_What needs to be done:_ Search the listing for "Python" and copy every line where it appears.
--------------------------------
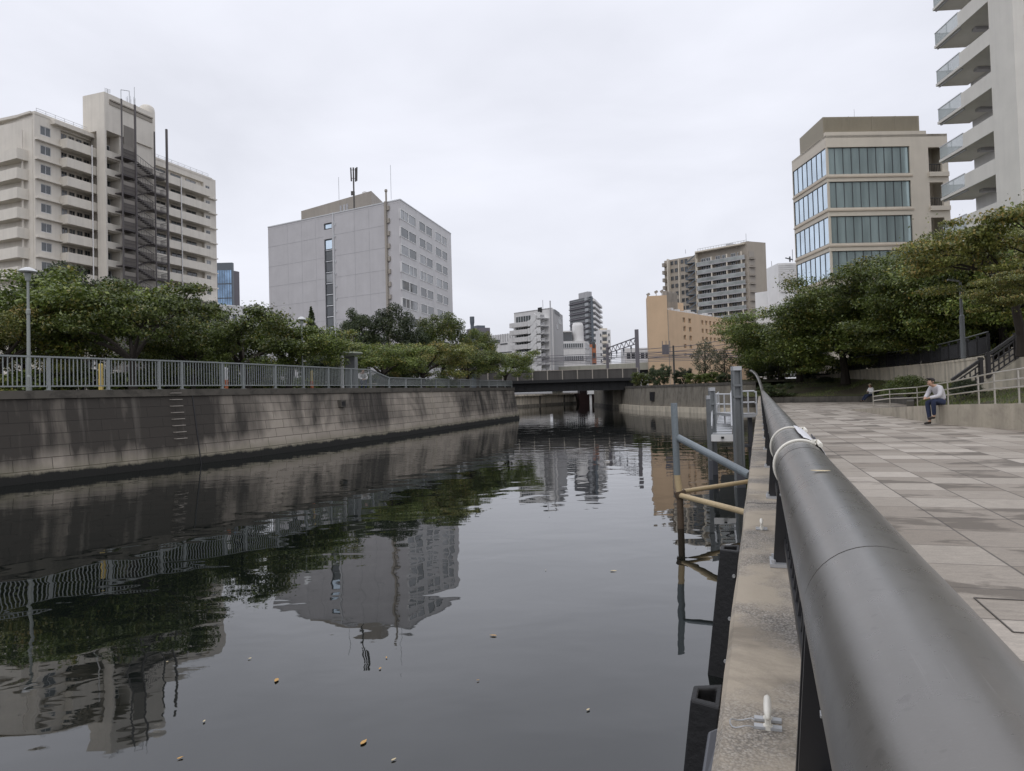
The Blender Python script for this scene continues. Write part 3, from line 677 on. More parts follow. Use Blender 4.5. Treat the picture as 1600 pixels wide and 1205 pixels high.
# notice tied to the rail
nz = empty('notice', rail_pt(4.2), 'white paper notice tied round the thick handrail with white string', 'notice')
def rail_ring(s, a, r): # angle a from straight up towards the land side
    c = rail_pt(s); return c + Vector((CN.x, CN.y, 0)) * math.sin(a) * r + Vector((0, 0, 1)) * math.cos(a) * r
m = MB(); S0, S1 = 3.62, 4.68; na, ns = 12, 16; vs = []
for i in range(ns + 1):
    for j in range(na + 1):
        s = S0 + (S1 - S0) * i / ns; a = .12 + 1.6 * j / na; vs.append(rail_ring(s, a, RR + .004 + .004 * abs(noise.noise(Vector((i * .4, j * .5, 0)))) + .022 * (1 - j / na) ** 2 * (.4 + .6 * abs(i / ns - .5))))
m.add(vs, [(i * (na + 1) + j, i * (na + 1) + j + 1, (i + 1) * (na + 1) + j + 1, (i + 1) * (na + 1) + j) for i in range(ns) for j in range(na)])
o = m.build('sheet', MAT['paper'], nz, smooth=True); sd_ = o.modifiers.new('thick', 'SOLIDIFY'); sd_.thickness = .002
m = MB()
for k in range(3):
    s = 3.9 + k * .22; m.tube([rail_ring(s, .75 + .1 * j, RR + .022 - .004 * j) for j in range(4)], .004, 4)
m.build('printed_lines', MAT['ink'], nz)
for s, sk in ((3.6, .10), (4.7, .0)):
    m = MB()
    for w in (0, .018): m.tube([rail_ring(s + w + sk * .3 * math.sin(a * .5), a, RR + .005) for a in np.linspace(-2.6, .6, 26)], .006, 6)
    m.tube([rail_ring(s, .45, RR + .012), rail_ring(s + .04, .6, RR + .02), rail_ring(s - .03, .72, RR + .016)], .011, 6); m.build('string', MAT['string'], nz)

# cleats on the ledge
def cleat(px, py, label):
    q = gp(px, py, LZ); c = empty('mooring_cleat', q, label, 'mooring cleat')
    c3 = Vector((CD.x, CD.y, 0)); n3 = Vector((CN.x, CN.y, 0)); up = Vector((0, 0, 1)); m = MB()
    pts = [q + c3 * x + up * z for x, z in ((-.062, .040), (-.038, .045), (0, .047), (.038, .045), (.062, .040))]; m.tube(pts, [.004, .008, .009, .008, .004], 10)
    m.build('horn', MAT['cleat'], c, smooth=True)
    for k in (-1, 1):
        m = MB(); p = q + c3 * .02 * k; m.tube([p, p + up * .043], [.008, .006], 8); m.tube([p, p + up * .01], .011, 8); m.build('leg', MAT['cleat'], c)
        m = MB(); m.bar(p - n3 * .030 + up * .004, p + n3 * .030 + up * .004, .018, .006); m.build('foot', MAT['galv'], c)
    return c
c1 = cleat(1200, 1133, 'white horn cleat on the near ledge with a loop of wire')
cleat(1190, 827, 'small white horn cleat farther along the ledge beside the yellow braces')
m = MB(); q = gp(1192, 1133, LZ); m.tube([q + Vector((-.045 + .030 * math.cos(a), .022 * math.sin(a), .006 + .004 * math.sin(3 * a))) for a in np.linspace(.3, 5.6, 16)], .0016, 5); m.build('wire_loop', MAT['galv'], c1)

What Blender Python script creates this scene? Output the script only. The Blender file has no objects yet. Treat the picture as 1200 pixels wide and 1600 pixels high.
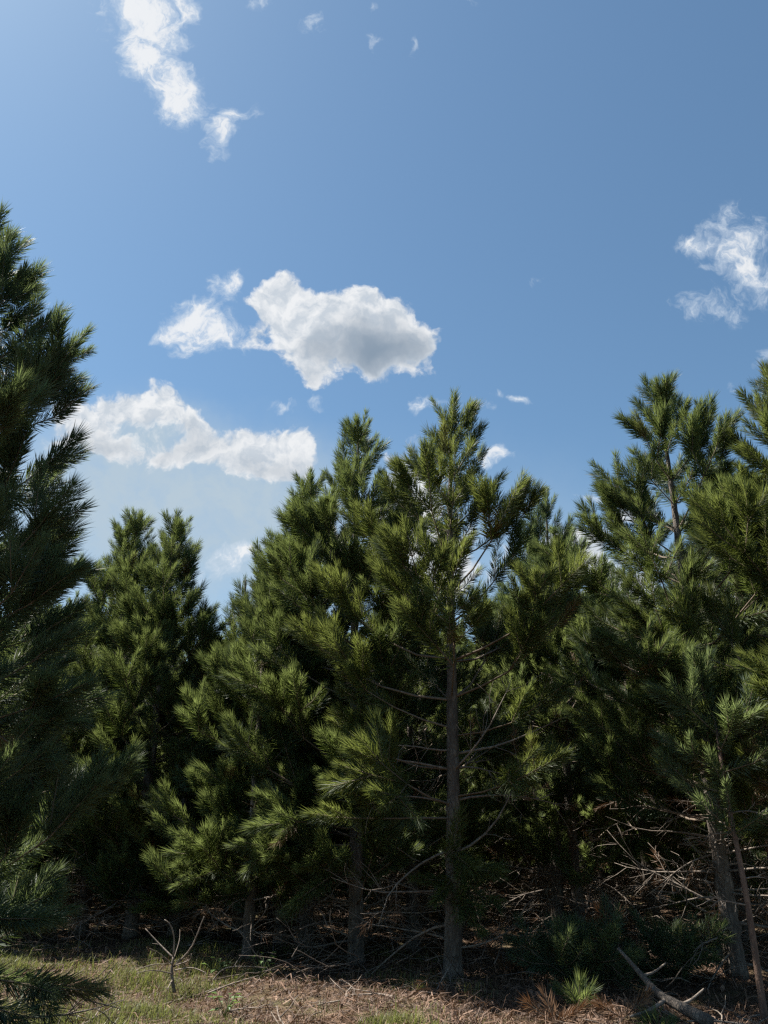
--------------------------------
_Exercise answer:_
The Blender Python script for this scene continues. Write part 3, from line 677 on. More parts follow. Use Blender 4.5. Treat the picture as 1600 pixels wide and 1205 pixels high.
What Blender Python script creates this scene? Output the script only. The Blender file has no objects yet. Treat the picture as 1200 pixels wide and 1600 pixels high.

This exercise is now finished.